3. Kapal tug boat penarik tongkang harus memiliki Pusher Knee yang besar dan kuat untuk posisi dorong. Karena pada posisi tarik (towing) seperti sekarang ini, kapal tidak memiliki kemampuan mengurangi kecepatan tongkang dengan baik

4. Sarana perlindungan kaki jembatan harus dilengkapi fender guide yang cukup panjang di kedua sisi jembatan. 

5. Waiting Dolphin/Jetty harus dibuat di kedua sisi sungai untuk kapal menunggu sampai saat yang diijinkan untuk lewat atau saat mengalami gangguan teknis.

6. Tanda signal Lampu merah dan hijau yang bisa dilihat dari jauh, menandakan kapal boleh jalan atau harus menunggu. 

7. Tanda keterangan kekuatan arus sungai harus mudah dilihat oleh kapal dari kedua sisi jembatan. 

8. Tanda air draft di kolong jembatan harus jelas terbaca oleh kapal dari kedua sisi agar ketinggian muatan kapal selalu aman dari resiko menyentuh jembatan diatasnya.

9. Nakhoda/ navigator harus berpengalaman, dilakukan asessment oleh organisasi profesi dibidang kompetensi navigator.

10. Untuk tug boat yang melewati jembatan harus memiliki sertifikat bollard pull dan dilakukan test secara berkala oleh lembaga independen. Sehingga kekuatan mesinnya terjamin sepadan dengan beban tongkang yang ditarik.

11. Penguatan kaki jembatan adalah faktor lain yang harus bisa dibuat, misalnya dengan mendangkalkan area sekitar kaki jembatan atau dengan sistem dolphin yang kuat, yang bisa mengeliminir resiko jembatan rusak tertabrak kapal. 
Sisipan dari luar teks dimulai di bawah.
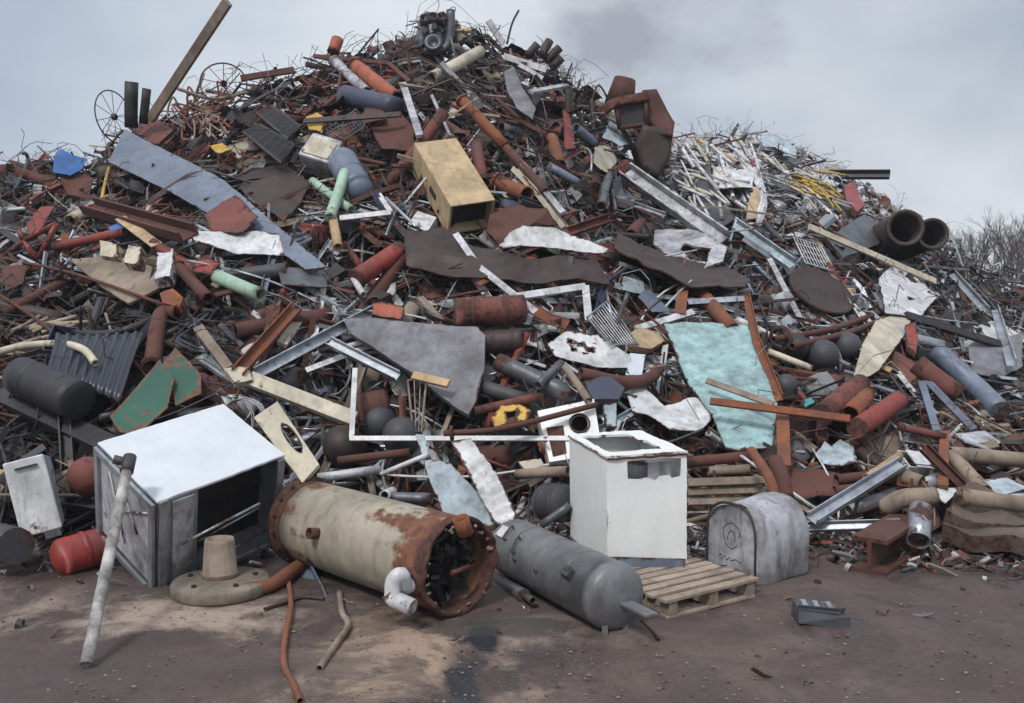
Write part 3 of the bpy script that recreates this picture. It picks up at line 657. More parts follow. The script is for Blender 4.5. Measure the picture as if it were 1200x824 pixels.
# --- wooden crate on the slope
Yc = hitY(545, 262) - .35
ps = pose({(0, 0, 0): (528, 244), (1, 0, 0): (487, 167), (0, 1, 0): (579, 236), (0, 0, 1): (524, 273), (1, 1, 0): (534, 162), (1, 0, 1): (481, 203), (0, 1, 1): (577, 267)}, (0, 0, 0), Yc, dims0=(1.2, .62, .4))
L = Lm(ps); t = empty('wooden_cabinet', lowest(L), 'light plywood cabinet lying tilted on the slope with a dark open end', 'wooden box', 'the plywood cabinet', (530, 215))
mb = MB(); lbox(mb, L, 0, 1, 0, 1, -.03, .02, 0); o = mb.build('top_board', 'ply', t); recalc(o); bevel(o, .004)
mb = MB(); lbox(mb, L, 0, 1, 0, .05, .02, 1, .0); o = mb.build('side_board', 'wood', t); o.data.materials[0] = MATS['ply']; recalc(o); bevel(o, .004)
mb = MB(); lbox(mb, L, 0, 1, .95, 1, .02, 1, .0); o = mb.build('side_board', 'ply', t); recalc(o)
mb = MB(); lbox(mb, L, 0, 1, .05, .95, .95, 1, 0); lbox(mb, L, .93, 1, .05, .95, .02, .95, 0); o = mb.build('back_board', 'ply', t); recalc(o)
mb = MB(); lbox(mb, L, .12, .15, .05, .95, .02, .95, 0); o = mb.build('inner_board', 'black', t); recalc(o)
mb = MB(); lbox(mb, L, .35, .5, -.02, .0, .4, .58, 0); o = mb.build('hinge_plate', 'charcoal', t); recalc(o)
# --- grey white machine up the slope
Yc = hitY(384, 195) - .4
ps = pose({(0, 0, 0): (384, 193), (1, 0, 0): (349, 178), (0, 1, 0): (403, 163), (0, 0, 1): (390, 214), (1, 1, 0): (366, 156)}, (0, 0, 0), Yc, dims0=(.5, .5, .35))
L = Lm(ps); t = empty('washing_machine', lowest(L), 'pale grey boxy machine with a bluish rounded cover, half buried near the green poles', 'machine', 'the pale boxy machine', (380, 180))
mb = MB(); lbox(mb, L, 0, 1, 0, 1, 0, 1); o = mb.build('body', 'tank_silver', t); recalc(o); bevel(o, .03, 3)
mb = MB(); lbox(mb, L, .08, .92, .1, .8, -.05, 0.0); o = mb.build('lid', 'cream', t); recalc(o); bevel(o, .01)
drum('motor_cover', 'bluish grey rounded motor cover beneath the pale boxy machine', 'blue_grey', (402, 190), (420, 222), 36, lift=.35, cat='motor', bands=1, lm='the bluish motor cover', dome=.9)
# ================================================================== HAND-PLACED SCRAP (pixel outline -> real thing on the slope)
Pi, Ba, Sh = pipe, bar, sheet
# --- big sheets
Sh('metal_sheet', 'long blue grey crumpled metal sheet sloping down from the two black pipes', 'metal sheet', 'blue_grey', [(146, 152), (222, 190), (262, 211), (318, 254), (377, 298), (352, 302), (296, 268), (240, 246), (185, 218), (127, 190)], .012, .03, .4, lm='the long blue grey sheet')
Sh('metal_sheet', 'triangular rust red sheet curling over the long blue grey sheet', 'metal sheet', 'faded_red', [(262, 212), (283, 232), (304, 258), (286, 277), (246, 272), (238, 245)], .012, .12, .55, lm='the curled rust red sheet')
Sh('metal_sheet', 'dull red sheet sticking up behind the top of the blue grey sheet', 'metal sheet', 'faded_red', [(150, 150), (184, 139), (204, 152), (200, 170), (176, 168)], .012, .06, .3)
Sh('metal_sheet', 'large dark brown hood-shaped sheet below the plastic crates', 'metal sheet', 'rust_dark', [(262, 198), (334, 179), (362, 214), (334, 264), (300, 238)], .015, .2, .3, lm='the dark brown hood sheet')
Sh('metal_sheet', 'crumpled white metal sheet lying flat below the curled rust red sheet', 'metal sheet', 'white_paint', [(228, 283), (262, 276), (326, 270), (332, 296), (280, 299), (232, 295)], .01, .09, .4, lm='the crumpled white sheet')
Sh('metal_sheet', 'big dull grey machine cover with a rounded end lying in the middle', 'machine cover', 'grey_mauve', [(402, 377), (440, 374), (500, 381), (560, 386), (569, 396), (568, 436), (558, 472), (549, 488), (532, 478), (488, 442), (446, 414), (412, 394)], .05, .07, .45, lm='the big grey machine cover')
Sh('metal_sheet', 'tall mint blue painted panel leaning in the rubble', 'panel', 'mint', [(777, 382), (832, 379), (877, 381), (896, 424), (912, 470), (906, 520), (866, 526), (851, 524), (834, 486), (806, 452)], .025, .035, .4, lm='the mint blue panel')
Sh('metal_sheet', 'dark wrinkled brown sheet below the plywood cabinet', 'metal sheet', 'rust_dark', [(474, 263), (520, 262), (560, 286), (620, 300), (700, 302), (716, 328), (640, 330), (560, 326), (500, 312), (476, 300)], .015, .16, .45, lm='the dark wrinkled sheet')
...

12. Desain tongkang berbanding tug boat harus disesuaikan, dengan sedikit perubahan di bagian buritan tempat kapal mengikat pusher knee dan camelong.

13. Posisi pandu (jika ada dan diminta) harus berada di  tongkang untuk mengarahkan dan memberikan advice kepada kapal penariknya dan kapal pendorongnya

14. Kapal assistance (jika ada dan diminta) harus memiliki kemampuan mesin baik,  memiliki pusher knee, camelong dan mampu menahan bobot tongkang dengan kekuatan mesinnya.

Kajian pemerintah daerah, Kementerian PUPR, Kementerian Perhubungan dan pihak terkait lainnya dalam menentukan cara perlindungan aset nasional seperti jembatan sudah seharusnya melibatkan para ahli dari berbagai pihak, agar hasilnya benar benar komperhensip dengan mengeliminasi resiko itu sebaik-baiknya.